Kalaupun tidak “dibuang” jauh maka kendaraan itu akan dipreteli. Mesin dan rangka yang ada nomornya jelas singkirkan terlebih dahulu agar tidak terlacak. Bisa juga pecah-pecah dan tinggal dikilokan saja. Sedangkan bagian yang lain bisa dijual seperti vleg, rantai, dalaman mesin ataupun aksesorisnya: lampu, plastik penutup, dan lainnya dapat pula dijadikan uang. Pemasarannya pun dapat menyasar, sekedar dugaan –semoga ini salah-, pada bengkel atau di pasar loak.
Ataupun ini adalah kerjaan sindikat canggih. Kendaraan itu dapat beroperasi dan punya surat-surat tapi palsu. Bukankah membuat STNK bodong cukup mudah, dan itu tidak kentara bila tidak dilihat secara seksama. Polisi bisa saja kecolongan dalam pemeriksaan kendaraan bila ada operasi lalu lintas atau tilang. Petugas hanya mengecek SIM dan STNK pengendara saja, dalam pemeriksaan cukup dilihat apakah SIM itu sudah mati, dan STNK dicocokkan dengan nomor platnya. Tidak sampai mencocokkan nomor rangka atau mesinnya.
Pemberantasan pada akarnya
Memberantas aksi begal sebenarnya cukup mudah, yaitu upaya pencegahan (preventif) dan penindakan hukum secara tegas. Mata rantai perjalanan kendaraan bermasalah itu harus diputus. Maka perhatian akan suplay and demand harus diperhatikan. Permintaan akan kendaraan bermasalah harus diberantas, dengan demikian maka persediaan pun akan berkurang.
Dan tugas ini adalah tanggung jawab kita bersama. Pemerintah dalam hal iniperlu meningkatkan kesejahteraan masyarakat.
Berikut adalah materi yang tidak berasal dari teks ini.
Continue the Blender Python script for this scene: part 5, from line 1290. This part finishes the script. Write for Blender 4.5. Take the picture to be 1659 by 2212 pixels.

Mulai dari pengentasan kemiskinan, penciptaan lapangan pekerjaan, dan mempersempit jurang kesenjangan sosial di masyarakat. Aparat hukum selain menindak tegas begal dijalanan juga berfokus pada penadahnya. Pada penadah itulah yang seharusnya diberantas, yang bisa jadi inilah penyebab para begal itu ada dan semakin nekat. Sealin into pihak terkait lebih ketat lagi dalam pendiplisinan surat kendaran yang dimiliki masyarakat.
Daerah tertentu yang menjadi lahan “pemasaran” hasil curian harus disisir habis. Adalah langkah yang cukup tepat apa yang dilakukan aparat polisi yang melakukan tindakan penyitaan suku cadang kedaran bermotor di desa Sasak Panjang, Bojonggede Kab. Bogor Sabtu lalu (28/02) (Sumber viva.co.id). Bagi yang tidak mempunyai surat lengkap perlu disita kendaraannya dan yang bersangkutan perlu ditindak secara hukum. Sehingga nantinya masyarakat jera dan sadar hukum dengan tidak memakai apalagi memiliki kendaraan yang tidak jelas asal usulnya.
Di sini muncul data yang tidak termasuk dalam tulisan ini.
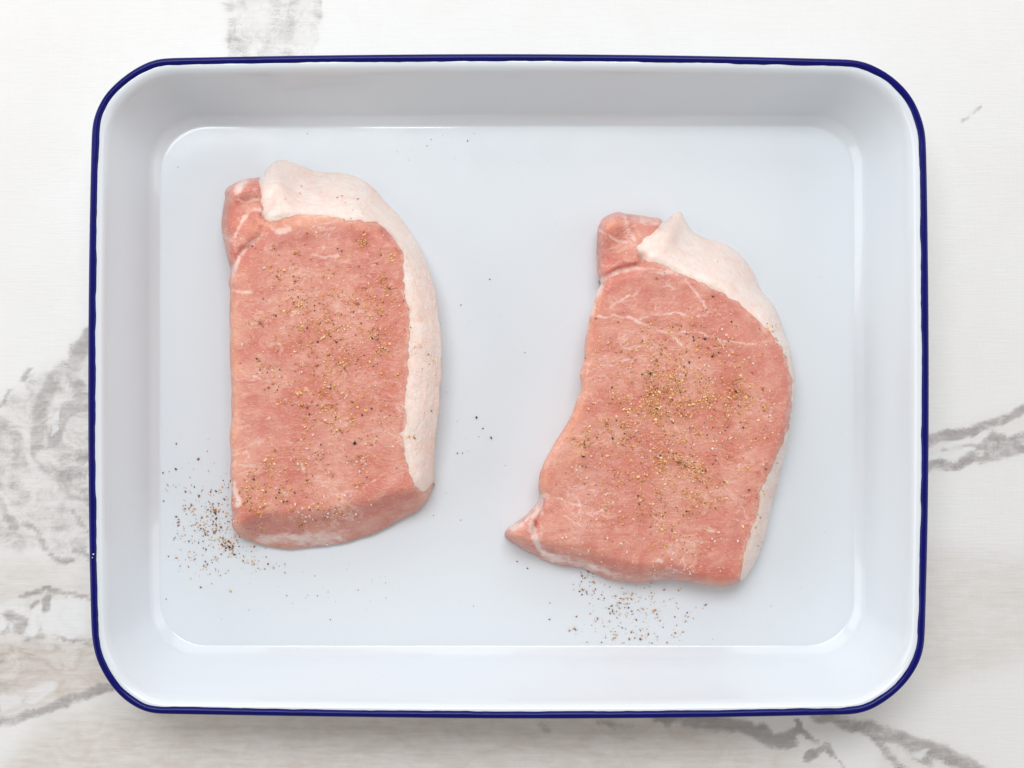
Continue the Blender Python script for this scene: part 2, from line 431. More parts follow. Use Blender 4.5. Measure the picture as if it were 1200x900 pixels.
# ------------------------------------------------------------------ meat materials
def mat_lean(name, ang, seed):
    m = M(name)
    v0 = m.coord()
    wn = m.node('ShaderNodeTexNoise'); wn.inputs['Scale'].default_value = 38; wn.inputs['Detail'].default_value = 2
    m.ln(v0, wn.inputs['Vector'])
    wa = m.node('ShaderNodeVectorMath', operation='MULTIPLY_ADD')
    m.ln(wn.outputs['Color'], wa.inputs[0]); wa.inputs[1].default_value = (0.010, 0.010, 0.0); m.ln(v0, wa.inputs[2])
    v = wa.outputs[0]
    mp = m.node('ShaderNodeMapping'); mp.inputs['Scale'].default_value = (1, 1.9, 1.4); mp.inputs['Rotation'].default_value = (0, 0, ang)
    m.ln(v, mp.inputs['Vector']); fv = mp.outputs['Vector']      # along the fibres, which wander
    mar, pale, peach, dark = m.attr('marbling'), m.attr('pale'), m.attr('peach'), m.attr('deep')
    big = m.noise(v, 42, 4, 0.55, 0.5)
    mid = m.noise(fv, 95, 6, 0.66, 0.8)
    fib = m.noise(fv, 260, 5, 0.68, 0.6)
    fine = m.noise(fv, 640, 4, 0.7)
    hue = m.noise(v, 60, 3, 0.5)
    c = m.mix(m.ss(big, 0.34, 0.66), (0.615, 0.200, 0.145), (0.710, 0.330, 0.250))
    c = m.mix(m.math('MULTIPLY', m.ss(hue, 0.50, 0.68), 0.4), c, (0.62, 0.250, 0.205))
    c = m.mix(m.math('MULTIPLY', m.ss(mid, 0.47, 0.70), 0.45), c, (0.81, 0.455, 0.345))
    c = m.mix(m.math('MULTIPLY', m.ss(mid, 0.47, 0.30), 0.46), c, (0.58, 0.150, 0.11))
    c = m.mix(m.math('MULTIPLY', m.ss(fib, 0.46, 0.32), 0.45), c, (0.57, 0.150, 0.11))
    c = m.mix(m.math('MULTIPLY', m.ss(fine, 0.51, 0.68), 0.55), c, (0.83, 0.50, 0.425))
    c = m.mix(m.math('MULTIPLY', dark, m.math('ADD', 0.30, m.math('MULTIPLY', mid, 1.1)), clamp=True), c, (0.47, 0.105, 0.08))
    pk = m.math('MULTIPLY', peach, m.math('ADD', 0.15, m.math('MULTIPLY', mid, 0.9)), clamp=True)
    c = m.mix(pk, c, (0.84, 0.41, 0.26))
    # fine natural marbling: thin bright ridges of warped noise, only in places
    rid = m.math('ABSOLUTE', m.math('SUBTRACT', m.noise(fv, 60, 6, 0.62, 1.2), 0.5))
    rm = m.math('MULTIPLY', m.ss(rid, 0.030, 0.0), m.ss(m.noise(v, 42, 3), 0.46, 0.66))
    spk = m.math('MULTIPLY', m.ss(m.noise(fv, 330, 4, 0.65, 1.0), 0.56, 0.72), m.ss(m.noise(v, 60, 3), 0.38, 0.62))
    c = m.mix(m.math('MULTIPLY', m.math('MAXIMUM', rm, spk), 0.62), c, (0.86, 0.62, 0.56))
    # traced veins, frayed by noise
    fr = m.math('SUBTRACT', m.noise(fv, 300, 6, 0.72, 1.2), 0.5)
    mt = m.math('ADD', m.math('MULTIPLY', mar, 1.15), m.math('MULTIPLY', fr, 1.5))
    mf = m.math('MULTIPLY', m.ss(mt, 0.10, 1.05), m.ss(mar, 0.0, 0.45))
    c = m.mix(m.math('MULTIPLY', mf, 0.72), c, (0.89, 0.68, 0.61))
    pt = m.math('ADD', pale, m.math('MULTIPLY', m.math('SUBTRACT', m.noise(fv, 130, 6, 0.68, 0.8), 0.5), 1.8))
    pf = m.math('MULTIPLY', m.ss(pt, 0.10, 0.95), m.ss(pale, 0.0, 0.35))
    c = m.mix(m.math('MULTIPLY', pf, 0.90), c, (0.87, 0.67, 0.61))
    m.set(Base_Color=c)
    m.bsdf.inputs['Subsurface Weight'].default_value = 0.35
    m.bsdf.inputs['Subsurface Radius'].default_value = (1.0, 0.30, 0.20)
    m.bsdf.inputs['Subsurface Scale'].default_value = 0.0020
    rr = m.math('ADD', 0.30, m.math('MULTIPLY', fib, 0.25))
    m.set(Roughness=rr)
    m.bsdf.inputs['Specular IOR Level'].default_value = 0.32
    m.bsdf.inputs['Coat Weight'].default_value = 0.40
    m.bsdf.inputs['Coat Roughness'].default_value = 0.11
    b0 = m.bump(mid, 0.20, 0.0022); b1 = m.bump(fib, 0.34, 0.0012, b0); b2 = m.bump(fine, 0.34, 0.0005, b1)
    m.set(Normal=b2)
    m.set(Coat_Normal=m.bump(fib, 0.8, 0.0022, m.bump(mid, 0.8, 0.0042)))
    return m.m

def mat_fat():
    m = M('pork_fat')
    v = m.coord()
    peach, red = m.attr('peach'), m.attr('deep')
    n = m.noise(v, 60, 5, 0.6, 0.6); st = m.noise(m.coord((1.5, 1, 4)), 140, 6, 0.68, 0.8)
    fl = m.noise(v, 330, 4, 0.65, 0.5)
    c = m.mix(m.ss(n, 0.36, 0.66), (0.85, 0.675, 0.605), (0.865, 0.755, 0.70))
    c = m.mix(m.math('MULTIPLY', m.ss(st, 0.46, 0.68), 0.50), c, (0.83, 0.575, 0.49))
    c = m.mix(m.math('MULTIPLY', m.ss(fl, 0.54, 0.70), 0.35), c, (0.90, 0.81, 0.77))
    c = m.mix(m.math('MULTIPLY', m.math('MULTIPLY', peach, m.math('ADD', 0.3, st)), 0.9, clamp=True), c, (0.83, 0.475, 0.345))
    c = m.mix(m.math('MULTIPLY', red, 0.9), c, (0.68, 0.235, 0.17))
    m.set(Base_Color=c)
    m.bsdf.inputs['Subsurface Weight'].default_value = 0.4
    m.bsdf.inputs['Subsurface Radius'].default_value = (1.0, 0.5, 0.38)
    m.bsdf.inputs['Subsurface Scale'].default_value = 0.0024
    m.set(Roughness=m.math('ADD', 0.30, m.math('MULTIPLY', n, 0.22)))
    m.bsdf.inputs['Specular IOR Level'].default_value = 0.4
    m.bsdf.inputs['Coat Weight'].default_value = 0.3
    m.bsdf.inputs['Coat Roughness'].default_value = 0.2
    fb = m.bump(fl, 0.25, 0.0008, m.bump(st, 0.55, 0.0020))
    m.set(Normal=fb); m.set(Coat_Normal=fb)
    return m.m
FAT = mat_fat()

# ------------------------------------------------------------------ pork chops
def gsmooth(a, sig, n=1):
    k = np.arange(-int(3 * sig), int(3 * sig) + 1); w = np.exp(-0.5 * (k / sig) ** 2); w /= w.sum()
    return sum(wi * np.roll(a, int(ki)) for ki, wi in zip(k, w))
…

Peran masyarakat secara luas perlu digalakkan. Diharapkan masyarakat lebih teliti dan hati-hati terhadap kendaraan bermotor termasuk onderdil dan aksesorisnya. Tidak mudah terbuai harga murah dengan tergoda barang bagus. Tidak segan-segan melaporkan kepada pihak keamanan bila mendapatkan situasi yang mencurigakan, terutama berkenaan dengan kendaran.
Jika akar masalahnya telah tersentuh dan diatasi maka fenomena begal akan berakhir dengan sendirinya, setidaknya berkurang. Tidaklah mungkin bila orang melakukan sesuatu yang risikonya besar tetapi tidak mendapatkan apa-apa.